_EXERCISE INSTRUCTIONS:_
Quote only the lines from the top of the listing below down to and including the line with "SC = bpy.context.scene".
------ SUPPLIED DATA
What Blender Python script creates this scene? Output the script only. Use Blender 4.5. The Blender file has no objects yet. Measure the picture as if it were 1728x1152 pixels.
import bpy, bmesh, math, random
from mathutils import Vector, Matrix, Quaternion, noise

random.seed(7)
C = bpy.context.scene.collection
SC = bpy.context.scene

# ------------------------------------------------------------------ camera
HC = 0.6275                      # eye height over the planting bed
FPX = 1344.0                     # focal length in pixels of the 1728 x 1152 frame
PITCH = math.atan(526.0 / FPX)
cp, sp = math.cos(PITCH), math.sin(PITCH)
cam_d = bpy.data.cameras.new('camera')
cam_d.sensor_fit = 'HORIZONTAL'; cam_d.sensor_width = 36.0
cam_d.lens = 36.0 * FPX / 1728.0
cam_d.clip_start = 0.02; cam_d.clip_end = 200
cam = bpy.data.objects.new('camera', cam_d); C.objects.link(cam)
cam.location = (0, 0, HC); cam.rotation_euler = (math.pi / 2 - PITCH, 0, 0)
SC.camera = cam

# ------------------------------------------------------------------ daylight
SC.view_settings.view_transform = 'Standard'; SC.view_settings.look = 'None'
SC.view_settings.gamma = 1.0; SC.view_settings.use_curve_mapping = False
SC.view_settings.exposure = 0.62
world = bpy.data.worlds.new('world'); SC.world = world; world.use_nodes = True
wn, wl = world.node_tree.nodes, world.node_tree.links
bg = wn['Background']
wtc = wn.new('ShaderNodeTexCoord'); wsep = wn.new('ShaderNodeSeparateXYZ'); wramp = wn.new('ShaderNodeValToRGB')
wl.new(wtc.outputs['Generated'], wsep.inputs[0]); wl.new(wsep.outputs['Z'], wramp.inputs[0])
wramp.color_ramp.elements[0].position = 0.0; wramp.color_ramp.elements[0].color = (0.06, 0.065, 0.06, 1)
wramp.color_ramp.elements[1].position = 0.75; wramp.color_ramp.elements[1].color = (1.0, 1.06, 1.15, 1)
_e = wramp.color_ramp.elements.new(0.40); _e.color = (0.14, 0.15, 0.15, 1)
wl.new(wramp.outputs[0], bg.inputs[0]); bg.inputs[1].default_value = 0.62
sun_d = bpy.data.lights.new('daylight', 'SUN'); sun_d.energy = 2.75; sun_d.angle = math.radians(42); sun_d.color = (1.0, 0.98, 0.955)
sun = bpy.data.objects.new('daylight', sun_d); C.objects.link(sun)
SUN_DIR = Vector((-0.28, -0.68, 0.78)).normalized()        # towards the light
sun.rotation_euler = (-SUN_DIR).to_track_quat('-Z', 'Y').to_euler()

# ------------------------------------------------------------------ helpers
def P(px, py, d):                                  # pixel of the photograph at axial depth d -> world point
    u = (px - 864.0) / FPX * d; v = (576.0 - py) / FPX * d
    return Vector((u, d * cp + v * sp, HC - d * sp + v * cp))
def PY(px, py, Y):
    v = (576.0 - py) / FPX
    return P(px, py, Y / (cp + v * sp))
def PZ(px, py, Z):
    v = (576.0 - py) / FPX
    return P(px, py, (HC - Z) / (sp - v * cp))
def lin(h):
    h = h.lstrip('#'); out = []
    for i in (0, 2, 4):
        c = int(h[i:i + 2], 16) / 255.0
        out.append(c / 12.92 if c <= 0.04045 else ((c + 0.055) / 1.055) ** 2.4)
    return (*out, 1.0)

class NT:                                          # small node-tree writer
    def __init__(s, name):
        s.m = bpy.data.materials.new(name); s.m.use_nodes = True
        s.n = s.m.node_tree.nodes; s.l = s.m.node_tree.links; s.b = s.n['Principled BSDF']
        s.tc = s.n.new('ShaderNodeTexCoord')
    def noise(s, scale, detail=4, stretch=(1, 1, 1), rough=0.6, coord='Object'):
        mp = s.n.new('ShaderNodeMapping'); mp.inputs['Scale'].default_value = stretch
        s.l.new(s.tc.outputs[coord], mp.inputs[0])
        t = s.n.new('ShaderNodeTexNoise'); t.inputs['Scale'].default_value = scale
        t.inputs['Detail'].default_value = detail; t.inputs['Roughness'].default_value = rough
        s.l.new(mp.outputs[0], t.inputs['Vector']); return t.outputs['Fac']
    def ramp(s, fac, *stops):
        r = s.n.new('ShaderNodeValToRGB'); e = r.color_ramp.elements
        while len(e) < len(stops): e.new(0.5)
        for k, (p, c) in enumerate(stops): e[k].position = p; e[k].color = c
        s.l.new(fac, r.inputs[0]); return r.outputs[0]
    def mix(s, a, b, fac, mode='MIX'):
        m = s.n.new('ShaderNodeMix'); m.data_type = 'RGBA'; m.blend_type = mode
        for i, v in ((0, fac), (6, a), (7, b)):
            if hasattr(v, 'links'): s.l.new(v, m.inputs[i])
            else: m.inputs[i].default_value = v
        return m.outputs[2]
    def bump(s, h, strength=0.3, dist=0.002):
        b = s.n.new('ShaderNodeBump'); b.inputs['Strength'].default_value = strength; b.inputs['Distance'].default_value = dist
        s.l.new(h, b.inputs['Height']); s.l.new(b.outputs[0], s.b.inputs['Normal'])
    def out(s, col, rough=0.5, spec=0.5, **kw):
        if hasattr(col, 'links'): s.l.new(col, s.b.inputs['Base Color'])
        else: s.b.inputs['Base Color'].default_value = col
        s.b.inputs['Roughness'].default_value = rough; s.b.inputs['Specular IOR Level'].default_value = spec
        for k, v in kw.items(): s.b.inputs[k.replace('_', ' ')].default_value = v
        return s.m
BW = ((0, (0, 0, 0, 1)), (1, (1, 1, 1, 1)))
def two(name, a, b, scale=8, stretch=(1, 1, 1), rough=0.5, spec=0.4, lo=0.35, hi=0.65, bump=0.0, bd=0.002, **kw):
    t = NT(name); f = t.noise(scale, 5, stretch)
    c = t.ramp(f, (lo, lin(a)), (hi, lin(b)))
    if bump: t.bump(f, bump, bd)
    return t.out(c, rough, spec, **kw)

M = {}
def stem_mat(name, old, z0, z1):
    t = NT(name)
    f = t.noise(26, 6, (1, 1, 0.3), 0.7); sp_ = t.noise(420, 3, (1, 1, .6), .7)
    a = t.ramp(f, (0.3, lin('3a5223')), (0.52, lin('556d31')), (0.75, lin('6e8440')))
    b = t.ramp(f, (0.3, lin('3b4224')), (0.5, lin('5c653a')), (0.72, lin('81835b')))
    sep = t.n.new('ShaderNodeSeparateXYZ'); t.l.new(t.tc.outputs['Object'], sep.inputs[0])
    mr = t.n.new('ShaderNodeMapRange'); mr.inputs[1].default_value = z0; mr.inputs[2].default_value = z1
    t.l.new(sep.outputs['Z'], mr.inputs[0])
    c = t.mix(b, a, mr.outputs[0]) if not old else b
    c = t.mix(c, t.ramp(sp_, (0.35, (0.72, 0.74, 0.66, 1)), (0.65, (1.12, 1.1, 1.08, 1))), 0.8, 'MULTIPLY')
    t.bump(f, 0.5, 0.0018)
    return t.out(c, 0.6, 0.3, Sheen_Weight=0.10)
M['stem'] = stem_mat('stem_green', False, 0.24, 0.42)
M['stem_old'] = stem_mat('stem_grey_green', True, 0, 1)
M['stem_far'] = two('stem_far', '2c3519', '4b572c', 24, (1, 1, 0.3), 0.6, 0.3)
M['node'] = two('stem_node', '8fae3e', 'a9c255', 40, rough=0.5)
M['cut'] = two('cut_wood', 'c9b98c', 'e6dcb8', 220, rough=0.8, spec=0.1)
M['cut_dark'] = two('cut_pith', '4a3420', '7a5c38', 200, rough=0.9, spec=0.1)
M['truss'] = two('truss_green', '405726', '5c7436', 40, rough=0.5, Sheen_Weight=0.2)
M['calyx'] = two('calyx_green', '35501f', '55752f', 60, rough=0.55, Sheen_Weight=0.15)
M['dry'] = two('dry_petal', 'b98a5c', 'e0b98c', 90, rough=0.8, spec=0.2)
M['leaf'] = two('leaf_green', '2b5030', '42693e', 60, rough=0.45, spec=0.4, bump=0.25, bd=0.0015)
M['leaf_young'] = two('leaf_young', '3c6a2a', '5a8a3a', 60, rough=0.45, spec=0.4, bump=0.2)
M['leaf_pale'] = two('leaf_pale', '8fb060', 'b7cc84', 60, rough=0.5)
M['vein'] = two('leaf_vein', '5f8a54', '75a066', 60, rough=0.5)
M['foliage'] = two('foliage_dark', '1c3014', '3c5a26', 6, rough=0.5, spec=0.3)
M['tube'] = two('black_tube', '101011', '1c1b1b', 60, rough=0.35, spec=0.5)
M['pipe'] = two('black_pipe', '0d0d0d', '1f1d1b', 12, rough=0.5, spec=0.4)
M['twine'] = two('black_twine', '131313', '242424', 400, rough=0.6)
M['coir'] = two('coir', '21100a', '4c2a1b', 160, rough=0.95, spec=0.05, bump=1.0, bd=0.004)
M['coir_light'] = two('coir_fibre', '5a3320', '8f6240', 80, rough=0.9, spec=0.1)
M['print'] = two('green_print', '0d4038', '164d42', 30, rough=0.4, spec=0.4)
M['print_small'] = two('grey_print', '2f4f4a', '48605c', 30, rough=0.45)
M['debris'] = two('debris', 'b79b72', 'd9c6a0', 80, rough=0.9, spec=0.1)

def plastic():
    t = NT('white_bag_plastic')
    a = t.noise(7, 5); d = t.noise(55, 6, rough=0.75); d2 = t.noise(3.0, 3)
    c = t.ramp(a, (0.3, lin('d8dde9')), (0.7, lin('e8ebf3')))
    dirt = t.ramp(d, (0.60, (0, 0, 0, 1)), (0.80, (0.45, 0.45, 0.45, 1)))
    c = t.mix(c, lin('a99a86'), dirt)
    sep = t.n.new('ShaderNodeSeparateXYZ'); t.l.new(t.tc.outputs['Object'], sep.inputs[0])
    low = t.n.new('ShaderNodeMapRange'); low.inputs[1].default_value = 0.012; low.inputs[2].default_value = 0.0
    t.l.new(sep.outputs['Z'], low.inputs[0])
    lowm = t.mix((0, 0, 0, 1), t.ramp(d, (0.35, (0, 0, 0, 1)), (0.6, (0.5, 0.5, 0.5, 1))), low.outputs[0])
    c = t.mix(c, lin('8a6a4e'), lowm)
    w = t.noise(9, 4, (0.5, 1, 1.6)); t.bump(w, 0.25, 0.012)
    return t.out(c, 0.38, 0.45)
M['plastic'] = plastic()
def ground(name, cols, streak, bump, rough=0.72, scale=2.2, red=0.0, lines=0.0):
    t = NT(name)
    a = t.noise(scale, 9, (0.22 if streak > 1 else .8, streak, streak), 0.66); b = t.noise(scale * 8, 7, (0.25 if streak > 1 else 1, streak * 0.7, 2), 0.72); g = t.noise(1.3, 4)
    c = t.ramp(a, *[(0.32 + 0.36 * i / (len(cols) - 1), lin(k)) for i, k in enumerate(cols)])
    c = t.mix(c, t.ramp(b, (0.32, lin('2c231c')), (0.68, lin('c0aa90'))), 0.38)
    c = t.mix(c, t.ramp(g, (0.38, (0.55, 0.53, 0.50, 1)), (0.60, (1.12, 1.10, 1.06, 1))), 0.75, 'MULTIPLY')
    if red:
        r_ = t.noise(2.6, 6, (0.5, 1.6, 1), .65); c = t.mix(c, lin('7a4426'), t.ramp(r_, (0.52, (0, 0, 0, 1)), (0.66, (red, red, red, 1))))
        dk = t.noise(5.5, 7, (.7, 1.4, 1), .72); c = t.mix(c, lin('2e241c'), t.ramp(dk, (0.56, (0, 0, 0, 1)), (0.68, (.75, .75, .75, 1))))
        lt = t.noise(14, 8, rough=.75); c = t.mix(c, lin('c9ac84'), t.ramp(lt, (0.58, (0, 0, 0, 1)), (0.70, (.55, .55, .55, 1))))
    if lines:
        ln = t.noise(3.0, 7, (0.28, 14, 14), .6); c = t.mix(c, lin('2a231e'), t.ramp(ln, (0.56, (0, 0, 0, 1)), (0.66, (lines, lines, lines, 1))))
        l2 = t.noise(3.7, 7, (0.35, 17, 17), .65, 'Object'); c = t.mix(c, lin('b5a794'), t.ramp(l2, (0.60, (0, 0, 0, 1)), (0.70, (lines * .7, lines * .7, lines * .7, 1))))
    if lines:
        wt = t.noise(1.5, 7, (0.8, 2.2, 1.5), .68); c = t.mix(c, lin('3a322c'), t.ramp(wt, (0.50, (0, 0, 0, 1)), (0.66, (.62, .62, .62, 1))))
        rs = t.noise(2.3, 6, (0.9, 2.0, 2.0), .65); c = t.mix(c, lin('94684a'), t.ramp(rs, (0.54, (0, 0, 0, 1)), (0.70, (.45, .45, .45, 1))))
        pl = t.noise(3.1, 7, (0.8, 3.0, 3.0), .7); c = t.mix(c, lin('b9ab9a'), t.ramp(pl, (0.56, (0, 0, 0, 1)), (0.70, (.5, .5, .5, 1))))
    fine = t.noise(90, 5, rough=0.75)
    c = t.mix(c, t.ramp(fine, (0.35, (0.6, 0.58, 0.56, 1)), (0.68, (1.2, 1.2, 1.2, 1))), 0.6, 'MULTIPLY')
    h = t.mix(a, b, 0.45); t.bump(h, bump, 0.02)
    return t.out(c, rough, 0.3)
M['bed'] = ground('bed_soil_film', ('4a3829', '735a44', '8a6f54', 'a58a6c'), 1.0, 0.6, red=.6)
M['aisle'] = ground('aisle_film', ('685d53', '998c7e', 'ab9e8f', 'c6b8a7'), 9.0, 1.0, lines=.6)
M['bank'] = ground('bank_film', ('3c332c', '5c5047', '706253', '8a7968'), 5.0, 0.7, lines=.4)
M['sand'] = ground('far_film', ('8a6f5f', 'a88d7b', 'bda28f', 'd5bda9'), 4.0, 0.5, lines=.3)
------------
_FINISHED TASK:_
What Blender Python script creates this scene? Output the script only. Use Blender 4.5. The Blender file has no objects yet. Measure the picture as if it were 1728x1152 pixels.
import bpy, bmesh, math, random
from mathutils import Vector, Matrix, Quaternion, noise

random.seed(7)
C = bpy.context.scene.collection
SC = bpy.context.scene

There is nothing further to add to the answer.